2 thoughts on “george marsden at fuller”

  1. Love the new site! I want one.

    The Marsden lecture summary is great too. I was at the lecture as well and was particularly struck by Lingenfelter’s comments. I’m not quite sure I understood his point completely though. As I heard it, he was saying that the current involvement of fundamentalists in politics may have a lot to do with their steady rise in class. I’m not sure if that was the point he was making, but it is one that I will make here. I know a lot of people that might easily be labeled “fundamentalists” (as we are using the term these days) who don’t know sh** from shinola about politics. This ignorance about and non-involvement in politics, I would suggest, has a lot to do with their place in the class system.
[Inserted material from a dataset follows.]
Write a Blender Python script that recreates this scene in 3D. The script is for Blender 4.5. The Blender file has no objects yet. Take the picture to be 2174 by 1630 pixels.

As fundamentalists’ lots in life get better their involvement in politics increase. It is no secret that the South in general has seen more rapid economic growth since the latter part of the 20th century than many other parts of the country. I think there may be a correlation to this rise and the emergence of a politically involved fundamentalist base coming out of the south. But, for that reason, it may be better to generalize with one small addition: “…those who fit into militant fundamentalism AND INVOLVE THEMSELVES IN POLITICS are white and middle to upper class.” As well, we ought also to be clear to say that not all white and middle to upper class Southerners are fundamentalists. At least I hope not. I’m white, from the South, and I think I just barely fall into the middle class status.